A final word: the greens are milder than the red beet greens. Both cook up equally well.

Susan C said...

PIO, I actually think I prefer the red beets. Maybe it's a nostalgia thing because my grandmother always grew the red ones.

FL, Let me know how you like the beets dish.

Des, Sounds like there's no rescuing that disaster.

Petrea, I love roasted anything too. Next time I make this, I think I'll roast the beets. I only boiled them this time because the original recipe called for cooking the pasta in the beet water. Frankly, I couldn't taste any difference in the pasta.

Margaret, Flantastic? Was that a slip or are you doing a little flan PR?
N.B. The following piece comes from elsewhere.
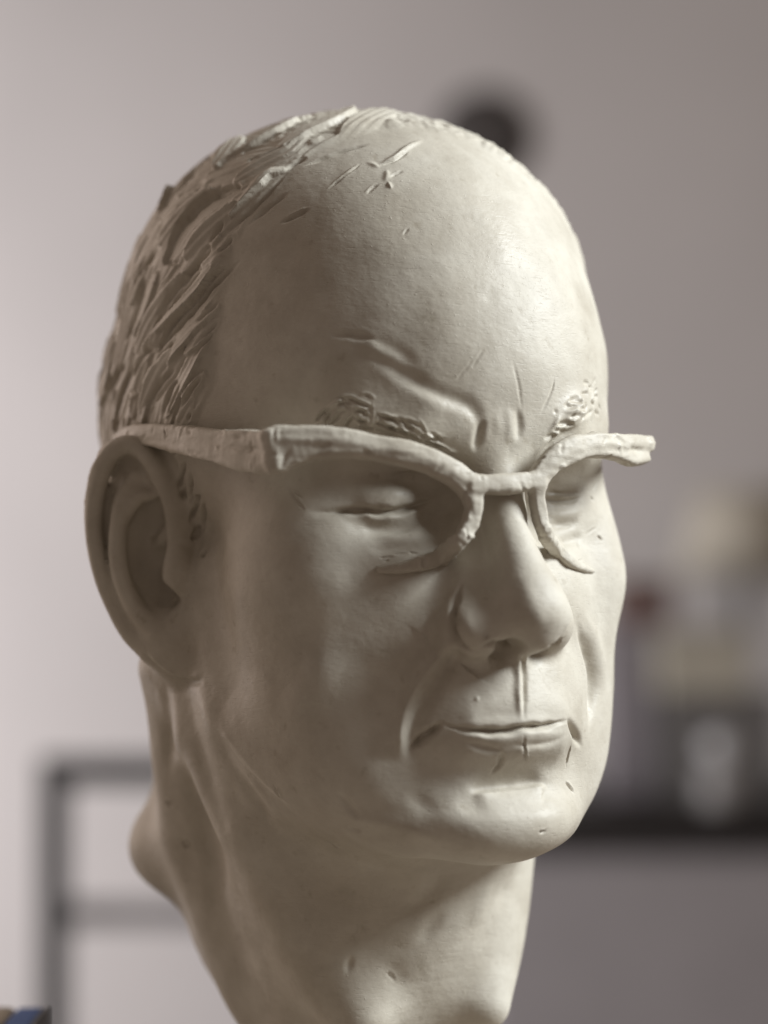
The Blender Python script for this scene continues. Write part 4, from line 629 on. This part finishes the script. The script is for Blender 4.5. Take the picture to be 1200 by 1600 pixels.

Aren't those great tips for enjoying beets!

Petrea said...

John and I bought the red beets and golden beets last weekend, and roasted them with a pork roast and some other veggies. Taste test comparison: the red beets have a fuller, earthier flavor. Golden beets are more mild. My personal favorites are the red, too, Susan.

Donna-FFW said...

Gorgeous! I have to get some yellow beets just to try this dish! LOVE the photos! Perfect dinner!

Pam said...

What a hearty, healthy and pretty dish - I just wish I liked beets.

Frankie said...

I cooked this dish this week. Since I had asparagus and tomatoes, I used them instead of beets. It was delicious.